The Altiplano (high plain), whipped by ceaseless wind, whispers like the Mongolian steppe
Though mountains lend themselves to philosophical inference, the traditional Andean cosmology expresses the structure of experience in a remarkably concise triad. Hanan Pacha, the realm of what comes from above—possibility, orientation, demand—is totemically marked by the condor, whose wide, effortless circuits mirror the sweep of the future’s horizon. Kay Pacha, the world of present involvement and labour, is symbolised by the puma, an animal of alertness and decisive action, inhabiting the same grounded immediacy in which human commitments unfold. Uku Pacha, the underworld, the depth of origin and the long sediment of memory, carries the serpent as its sign: a creature of the earth and the unseen, moving through what lies beneath surfaces, the place from which all things grow. These pachas are not separate realms but directional metaphors—three temporal orientations that inflect how a life can understand itself.

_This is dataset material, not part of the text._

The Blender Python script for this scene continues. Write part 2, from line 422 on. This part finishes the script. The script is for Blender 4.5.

A mochica funerary bundle is lowered into an underworld populated by all past people and animals, the source of all new things
Moving through the mountains, rainforest, and desert, one encounters these orientations not as doctrine but as a sort of lived phenomena. In the Cordillera Blanca, standing beneath peaks that appear carved from light as much as stone, the future takes on a kind of vertical weight. It is not a schedule or plan but a horizon of demands—the sense that existence is always compelled by something it did not choose. The condor’s wheeling on thermals rising up high valleys merely externalise this inward structure: the spaciousness of what calls one forward. The question arises unbidden: What are is one being summoned toward? The landscape does not ask it; the moment does. The upper world becomes perceptible as the mood of possibility itself. What thermal am I rising on?

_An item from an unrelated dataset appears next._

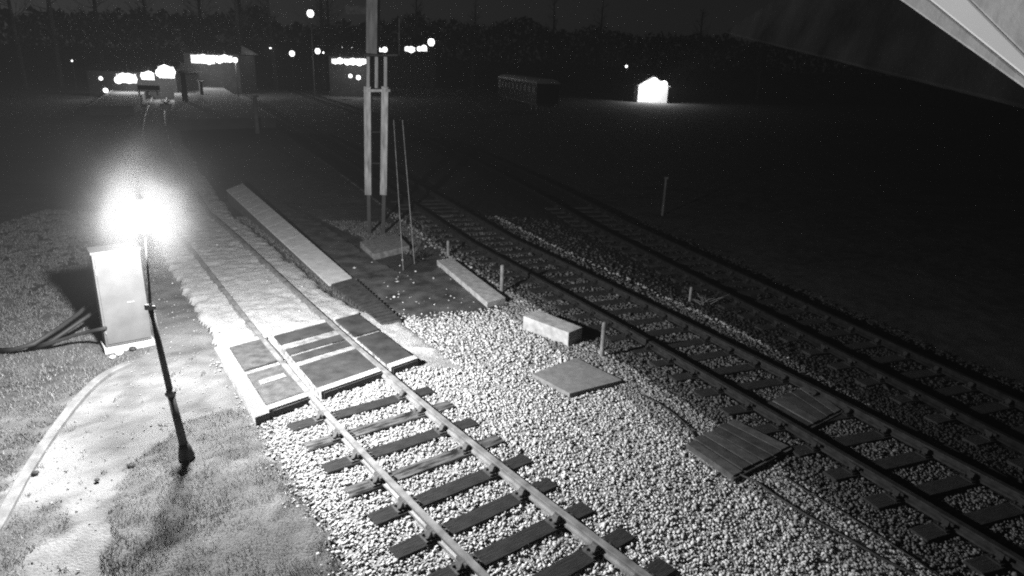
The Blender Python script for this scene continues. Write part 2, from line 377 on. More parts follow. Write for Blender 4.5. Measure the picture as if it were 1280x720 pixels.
# the walked dirt, far bank and tracks carry fewer stones
t23 = np.minimum(np.abs(f2), np.abs(f3)) < 1.7
keep = edge.copy(); keep &= ~((f2 > 1.9) & (rng.random(len(X)) < .5))
for (cx, cy, a, hl) in SLEEPERS:
    dx = X-cx; dy = Y-cy; u = dx*math.cos(a)+dy*math.sin(a); v = -dx*math.sin(a)+dy*math.cos(a)
    keep &= ~((np.abs(u) < hl+.0) & (np.abs(v) < .118+.03*(vnoise(X, Y, 5, 8)-.6)-.10*(np.abs(u) > 1.12)*(u < 0))) | (rng.random(len(X)) < .02)
for fo in (f1, f2, f3):
    keep &= ~(np.abs(np.abs(fo)-.75) < .06)
Z = -.012+.018*rng.random(len(X))+.018*(vnoise(X, Y, 3, 5)-.5)
Z = np.where(north, Z+.08, Z)
far3 = (f2 > 1.9)
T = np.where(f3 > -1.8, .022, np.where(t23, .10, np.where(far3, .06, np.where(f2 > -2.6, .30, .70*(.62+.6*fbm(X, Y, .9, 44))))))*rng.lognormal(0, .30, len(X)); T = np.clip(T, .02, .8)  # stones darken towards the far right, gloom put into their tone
# keep stones off the boards, the slab and the block
def quadmask(q): return ~inpoly(X, Y, q)
x1q = px_poly([(270, 441), (447, 389), (522, 448), (333, 518)], .12)
x2q = px_poly([(853, 553), (915, 521), (990, 548), (915, 596)], .1)
x2m = px_poly([(955, 503), (1010, 478), (1050, 508), (1007, 532)], .1)
slabq = px_poly([(665, 468), (720, 447), (778, 477), (712, 495)], .04)
for q in (x1q, x2q, x2m, slabq): keep &= quadmask(q)
blockq = [tuple(v)[:2] for v in (g(655, 402), g(713, 431), g(729, 424), g(672, 396))]
keep &= quadmask(blockq)
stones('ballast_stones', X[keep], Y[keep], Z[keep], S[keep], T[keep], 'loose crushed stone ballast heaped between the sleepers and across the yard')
print('stones', keep.sum())
# scattered stones and crumbs on the dirt path
n = 2600; PX = rng.uniform(-11, -2, n); PY = rng.uniform(5.5, 16, n); pp, gg, b2, *_ = reg(PX, PY); k = pp & ~gg & ~b2
stones('path_gravel', PX[k], PY[k], np.full(k.sum(), -.012), .011*rng.uniform(.4, 1.6, k.sum()), np.clip(.4*rng.lognormal(0, .4, k.sum()), .05, .7), 'small gravel trodden into the pale dirt path')

# grass: short blades, lit and clumped
n = 560000; X = rng.uniform(-17, 1.0, n); Y = 5.4+rng.random(n)**1.5*19; ps, gs, bs, ds, f1, f2, f3 = reg(X, Y)
off_path = ~ps & ~bs & ~ds & (X < -3.0)
clump = fbm(X, Y, 6, 61); k = ((gs & ~bs) & (clump > .30)) | (off_path & (clump > .42)) | (ps & ~gs & ~bs & (clump > .80))
vis = np.abs(X) < Y*.80+2; k &= vis; X, Y, clump, gs = X[k], Y[k], clump[k], gs[k]
n = len(X); print('blades', n)
h = rng.uniform(.02, .06, n)*(.5+clump*1.1)*(1+.03*(Y-6)); a = rng.uniform(0, 6.28, n); w = .0045*(1+.11*(Y-6)); h = np.where(gs, h, h*.6); lean = rng.uniform(.2, 1.3, n)*h; a2 = rng.uniform(0, 6.28, n)
z0 = np.full(n, -.03)+.0
v0 = np.stack([X-np.cos(a)*w, Y-np.sin(a)*w, z0], 1); v1 = np.stack([X+np.cos(a)*w, Y+np.sin(a)*w, z0], 1)
v2 = np.stack([X+np.cos(a2)*lean, Y+np.sin(a2)*lean, z0+h+.02], 1)
V = np.stack([v0, v1, v2], 1).reshape(-1, 3); tn = np.where(gs, .27, .16)*rng.lognormal(0, .35, n)
tag(npmesh('grass', V, np.arange(3*n).reshape(-1, 3), 'grass', tone=np.repeat(np.clip(tn, .04, .7), 3)), 'short rough grass on both sides of the dirt path', kind='stuff')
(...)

Waiting on the condors at Colca Canyon one realises that the birds themselves are waiting… on the wind, to raise them up
Elsewhere, the present asserts itself with an entirely different texture. In farming valleys around Cusco, perilous elevated tracks, on another land-slipped road, or in the rain-soaked jungle, the world insists on involvement. One cannot remain a spectator here. You feel the labour etched into terraces, the interplay of water and stone, stairs upon stairs, the rhythmic maintenance that life at altitude requires, where one is always short on breath. In such places the puma’s domain becomes palpable—not in the animal’s physical presence but in the quality of attention it signifies: alert, embedded, responsive. The present is not a point in time but a dense field of obligations. The self appears not as an observer, but as something already entangled in care, shaping and shaped by what must be done.
In a world view of cyclical time, is there fast-and-slow? Once-and-done? Or is the present a steady heartbeat of obligation?

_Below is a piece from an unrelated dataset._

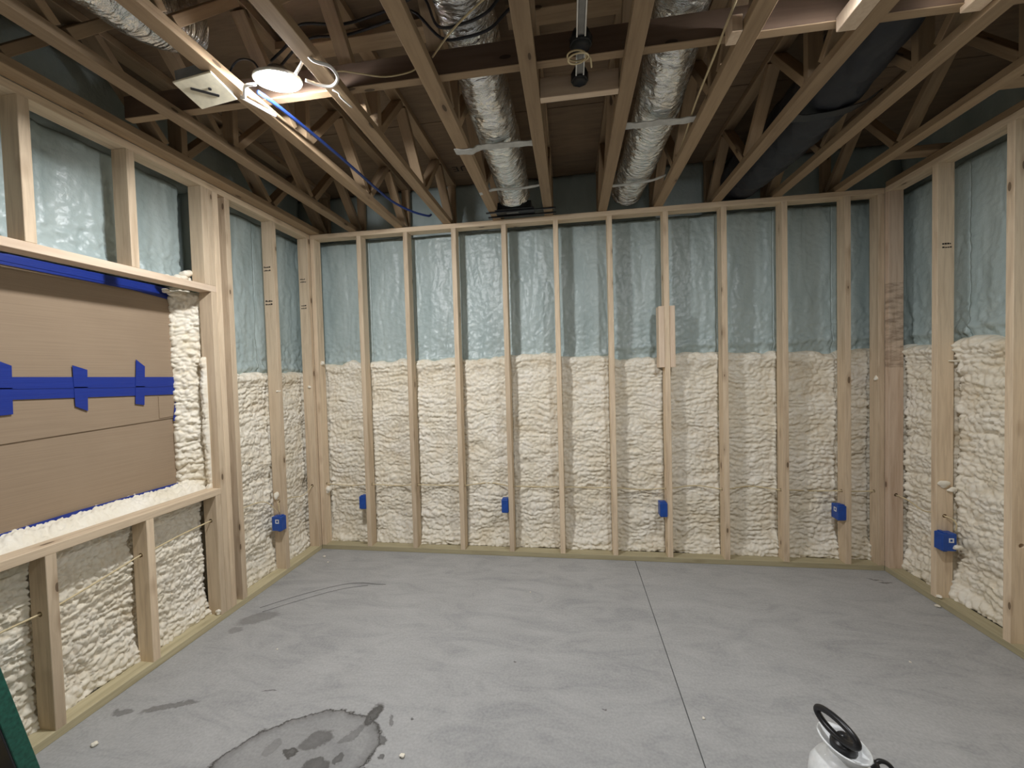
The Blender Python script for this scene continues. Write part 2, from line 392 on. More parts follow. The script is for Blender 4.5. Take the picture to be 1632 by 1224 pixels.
def blue_relief(u, z, seed, zb):
    h = 0.014 * fbm(u * 7, z * 0.9, seed, 3) + 0.009 * fbm(u * 20 + 1.5 * fbm(u * 3, z * 3, seed + 9, 2), z * 2.6, seed + 2, 3) - 0.006 * np.exp(-(np.abs(fbm(u * 6, z * 1.2, seed + 12, 3)) / 0.025) ** 2)
    low = np.clip(1 - (z - zb) / 0.35, 0, 1)
    h = h + (0.0045 + 0.012 * low) * fbm(u * 40, z * 42, seed + 4, 3)
    wz = z + 0.03 * fbm(u * 7, z * 2, seed + 6, 3)
    led = np.exp(-((wz - (zb + 0.05)) / 0.035) ** 2)
    drop = np.clip(((zb + 0.05) - wz) / 0.02, 0, 1)
    return h + 0.014 * led - 0.016 * drop * 0.7

def foam(name, kind, origin, ud, nd, u0, u1, z0, z1, seed, parent, res=0.008, depth=0.09, studs=(), zb=None, sx=0.13, sz=0.042, basebulge=0.03, climb=0.02, edge=0.008, near=1.0, round_=None):
    """A sprayed panel of foam: relief grid plus a skirt back to the wall behind it."""
    nu = max(4, int((u1 - u0) / res)); nz = max(4, int((z1 - z0) / res))
    U, Z = np.meshgrid(np.linspace(u0, u1, nu), np.linspace(z0, z1, nz))
    tz = (Z - z0) / (z1 - z0)
    # ragged top and bottom edges
    rag = 0.035 * fbm(U * 9, U * 0 + seed, seed + 30, 3)
    if kind == 'white':
        Zr = Z + np.clip((tz - 0.9) / 0.1, 0, 1) * rag
        h, cre = white_relief(U, Zr, seed, near, sx, sz)
        h = h + basebulge * np.exp(-((Z - z0) / 0.10) ** 2)
        lip = np.clip((z1 - Z) / 0.02, 0, 1)
        h = h * (0.35 + 0.65 * np.sqrt(lip)) + 0.018 * np.exp(-((Z - (z1 - 0.05)) / 0.04) ** 2) - 0.012 * (1 - lip)
    else:
        zbb = zb if zb is not None else z0 - 9
        Zr = Z + np.clip((tz - 0.95) / 0.05, 0, 1) * rag * 0.35
        h = blue_relief(U, Zr, seed, zbb); cre = U * 0
        h = h - 0.012 * np.clip((Z - (z1 - 0.02)) / 0.02, 0, 1) ** 2
    for s in studs:   # foam that crept onto the stud's side
        d = np.abs(U - s) - 0.019
        amp = climb * np.clip(0.35 + 1.6 * fbm(U * 2, Z * 7, seed + 40, 3), 0, 1.5)
        h = h + np.where(d > -0.002, amp * np.exp(-(d / edge) ** 2), -0.012)
    if round_ is not None:  # rounded left/right ends
        e = np.minimum(U - u0, u1 - U); h = h - round_ * (1 - np.clip(e / round_, 0, 1)) ** 2
    o_ = np.array(origin); ud = np.array(ud, float); nd = np.array(nd, float)
    P = o_ + U[..., None] * ud + Zr[..., None] * np.array([0, 0, 1.0]) + h[..., None] * nd
    V = P.reshape(-1, 3); idx = np.arange(nu * nz).reshape(nz, nu)
    q = np.stack([idx[:-1, :-1], idx[:-1, 1:], idx[1:, 1:], idx[1:, :-1]], -1).reshape(-1, 4)
    if np.dot(np.cross(ud, [0, 0, 1.0]), nd) < 0: q = q[:, ::-1]; flip = True
    else: flip = False
    loop = np.concatenate([idx[0, :], idx[1:, -1], idx[-1, -2::-1], idx[-2:0:-1, 0]])
    back = V[loop] - nd * depth - nd * np.clip((V[loop] - o_) @ nd, -0.05, 0.2)[:, None]
    nb = len(V) + np.arange(len(loop)); l2 = np.roll(loop, -1); n2 = np.roll(nb, -1)
    sk = np.stack([loop, nb, n2, l2], -1)
    if flip: sk = sk[:, ::-1]
    allq = np.concatenate([q, sk]); VV = np.concatenate([V, back])
    me = bpy.data.meshes.new(name)
    me.vertices.add(len(VV)); me.vertices.foreach_set('co', VV.astype(np.float32).ravel())
    me.loops.add(allq.size); me.loops.foreach_set('vertex_index', allq.astype(np.int32).ravel())
    me.polygons.add(len(allq)); me.polygons.foreach_set('loop_start', np.arange(0, allq.size, 4, dtype=np.int32))
    me.polygons.foreach_set('use_smooth', np.ones(len(allq), bool))
    me.update(calc_edges=True)
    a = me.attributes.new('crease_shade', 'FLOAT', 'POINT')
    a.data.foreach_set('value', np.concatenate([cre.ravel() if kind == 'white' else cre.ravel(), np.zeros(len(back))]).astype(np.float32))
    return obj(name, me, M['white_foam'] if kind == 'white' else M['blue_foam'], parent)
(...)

The jaguar, present but unseen, will likely see you before you see it
And then there is the downward pull—the recognition that a life is not merely a story improvised day by day, but a long, inescapable inheritance. The Amazon rainforest along the Río Madre de Dios makes this sensation tactile. Beneath the canopy lie layers of human and ecological pasts: forgotten clearings swallowed by vines, traces of human presence softened by centuries of rain, whispered knowledge of healing properies carried across generations. The serpent’s world is this world of depth: unseen foundations, formative pressures, and the subterranean architecture of character. The reality of childhood, family history, the things that we’ve done and seen.
A telltale trace of bubbles indicates a massive black caiman below
A similar feeling arises in the northern desert, where fragments of pre-Incan ritual sites lie half-revealed under shifting sand, as though the land were remembering itself. One’s own past behaves like this—periodically exposed, periodically buried, always shaping what can arise now.
Ai-Aipec, ‘god’ of the Moche. A mediator between binaries, the decapitator, an agent of renewal via rupture at the cosmic centre
Yet the most revealing moments are those in which these temporal orientations—above, middle, below; future, present, past—converge in a single gesture of experience. You crest a ridge on the road between Puno and Arequipa and the sky opens with impossible breadth. In that instant, the self gathers. Memory rises from below—not as sentiment, but as ground. The present clarifies: the immediate task, the decision that can no longer be postponed. And the future leans in: not abstractly, but with the condor’s authority which in turn awaits the essential thermal. The worlds do not separate here. They braid into a single, coherent moment. The mountain can’t be conquered by the mountaineer - it is the climber conquering the climbers weaker self with the mountain as a datum. All that one was and is on the way to being.
The land teaches this through an eternal set of experiences: the cold shock of altitude air, the quivering Amazon at dusk, the stratified silence of a desert older than memory, a gasp for more oxygen than the air can offer. These places clear a space in which the self can be seen without ornament. Past, present, and future become not chronological markers but dimensions of one’s own being—depth, involvement, horizon—momentarily aligned with countless human encounters before it.
Caral, oldest city in the Americas, dates to about 2,500BCE
To traverse the world is to be reminded that existence is not stretched between competing forces. It is a gathering. One’s past is never merely behind; it rises from below, shaping the present. One’s future is never merely ahead; it descends from above as a call to arms. And the present is where these forces meet—not peacefully, but meaningfully. The so-called realms of condor, puma, and serpent, far from constituting a mythic geography, articulate the way a life understands itself when it is most awake to its own temporality. I have meetings tonight, deliverables, a team.
In the end, what these landscapes reveal is not a cosmos layered in three parts, but a self composed through three directions of time. And in those rare moments when everything aligns—beneath vast skies, in the shadow of a summit, on a quiet bend of a river, on a less-travelled road—the world gathers itself in order to reveal the person standing within it: grounded, involved, summoned. A life not spread across time but briefly illuminated by it.